>> BEGIN

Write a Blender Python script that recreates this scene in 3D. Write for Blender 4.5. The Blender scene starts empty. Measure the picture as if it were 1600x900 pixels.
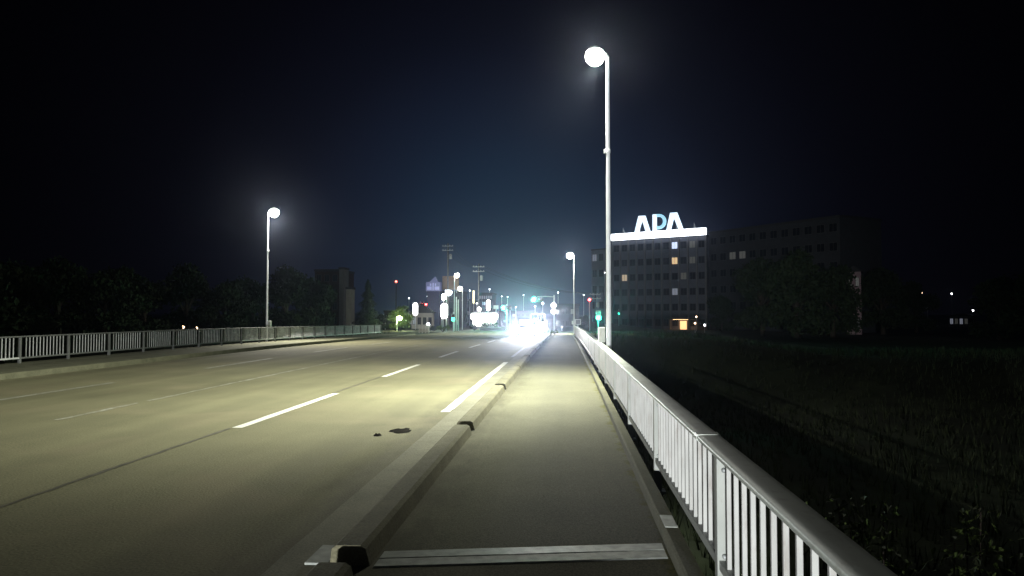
import bpy, bmesh, math, random
from mathutils import Vector, Matrix, Euler
R = math.radians
random.seed(11)
scene = bpy.context.scene
COL = scene.collection

# ------------------------------------------------------------------ camera
F = 1150.0
cam_d = bpy.data.cameras.new('camera'); cam = bpy.data.objects.new('camera', cam_d); COL.objects.link(cam)
cam_d.sensor_width = 36.0; cam_d.lens = 36.0 * F / 1600.0
cam_d.clip_start = 0.05; cam_d.clip_end = 5000
EYE = Vector((0, 0, 1.6))
cam.location = EYE
CROT = Euler((R(90 + 1.99), 0, R(4.13)), 'XYZ')
cam.rotation_euler = CROT
scene.camera = cam
CM = CROT.to_matrix()

def at(px, py, Y):
    """world point seen at photograph pixel (px,py) and standing Y metres down the road"""
    d = CM @ Vector(((px - 800) / F, (450 - py) / F, -1.0))
    return EYE + d * (Y / d.y)

# ------------------------------------------------------------------ road profile and terrain
def gz(y):
    if y < 25: return 0.0
    if y < 40: return -0.01 * (y - 25) ** 2 / 30.0
    if y < 95: return -0.075 - 0.01 * (y - 40)
    if y < 110:
        t = (y - 95) / 15.0
        return -0.625 - 0.15 * (t - t * t / 2)
    return -0.70

def sm(a, b, x):
    t = min(1, max(0, (x - a) / (b - a))); return t * t * (3 - 2 * t)

def tz(x, y):
    near = -0.75 - 3.9 * sm(0.0, 0.8, x)
    flood = -4.6 + 0.25 * math.sin(x * 0.11 + y * 0.07) + 0.15 * math.sin(x * 0.31 - y * 0.23)
    far = gz(y) - 0.12 - 1.7 * sm(9, 26, x) - 0.5 * sm(-20, -40, x)
    z = near + (flood - near) * sm(4.2, 15, y)
    z = z + (far - z) * sm(52, 65, y)
    return z

# ------------------------------------------------------------------ materials
def nd(nt, t, **kw):
    n = nt.nodes.new(t)
    for k, v in kw.items(): setattr(n, k, v)
    return n

def mat(name, col, rough=0.6, metal=0.0, var=0.15, scale=6.0, bump=0.0, bscale=60.0, col2=None, detail=5, spec=0.4, trans=0.0):
    m = bpy.data.materials.new(name); m.use_nodes = True
    nt = m.node_tree; b = nt.nodes['Principled BSDF']
    b.inputs['Roughness'].default_value = rough; b.inputs['Metallic'].default_value = metal
    b.inputs['Specular IOR Level'].default_value = spec
    tc = nd(nt, 'ShaderNodeTexCoord')
    ns = nd(nt, 'ShaderNodeTexNoise'); ns.inputs['Scale'].default_value = scale; ns.inputs['Detail'].default_value = detail
    nt.links.new(tc.outputs['Object'], ns.inputs['Vector'])
    rp = nd(nt, 'ShaderNodeValToRGB')
    c2 = col2 if col2 else tuple(min(1, c * (1 + var)) for c in col)
    c1 = tuple(c * (1 - var) for c in col) if not col2 else col
    rp.color_ramp.elements[0].position = 0.33; rp.color_ramp.elements[1].position = 0.67
    rp.color_ramp.elements[0].color = (*c1, 1); rp.color_ramp.elements[1].color = (*c2, 1)
    nt.links.new(ns.outputs['Fac'], rp.inputs['Fac']); nt.links.new(rp.outputs['Color'], b.inputs['Base Color'])
    if bump:
        n2 = nd(nt, 'ShaderNodeTexNoise'); n2.inputs['Scale'].default_value = bscale; n2.inputs['Detail'].default_value = 4
        nt.links.new(tc.outputs['Object'], n2.inputs['Vector'])
        bp = nd(nt, 'ShaderNodeBump'); bp.inputs['Strength'].default_value = bump; bp.inputs['Distance'].default_value = 0.02
        nt.links.new(n2.outputs['Fac'], bp.inputs['Height']); nt.links.new(bp.outputs['Normal'], b.inputs['Normal'])
    return m

def emit(name, col, strength):
    m = bpy.data.materials.new(name); m.use_nodes = True
    nt = m.node_tree; b = nt.nodes['Principled BSDF']
    b.inputs['Base Color'].default_value = (*[min(0.8, c * 0.6 + 0.1) for c in col], 1); b.inputs['Roughness'].default_value = 0.4
    b.inputs['Emission Color'].default_value = (*col, 1); b.inputs['Emission Strength'].default_value = strength
    return m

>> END

Exactly restate the lines from the beginning of the data through the line with "CM = CROT.to_matrix()", and no others, keeping pictures out.

Write a Blender Python script that recreates this scene in 3D. Write for Blender 4.5. The Blender scene starts empty. Measure the picture as if it were 1600x900 pixels.
import bpy, bmesh, math, random
from mathutils import Vector, Matrix, Euler
R = math.radians
random.seed(11)
scene = bpy.context.scene
COL = scene.collection

# ------------------------------------------------------------------ camera
F = 1150.0
cam_d = bpy.data.cameras.new('camera'); cam = bpy.data.objects.new('camera', cam_d); COL.objects.link(cam)
cam_d.sensor_width = 36.0; cam_d.lens = 36.0 * F / 1600.0
cam_d.clip_start = 0.05; cam_d.clip_end = 5000
EYE = Vector((0, 0, 1.6))
cam.location = EYE
CROT = Euler((R(90 + 1.99), 0, R(4.13)), 'XYZ')
cam.rotation_euler = CROT
scene.camera = cam
CM = CROT.to_matrix()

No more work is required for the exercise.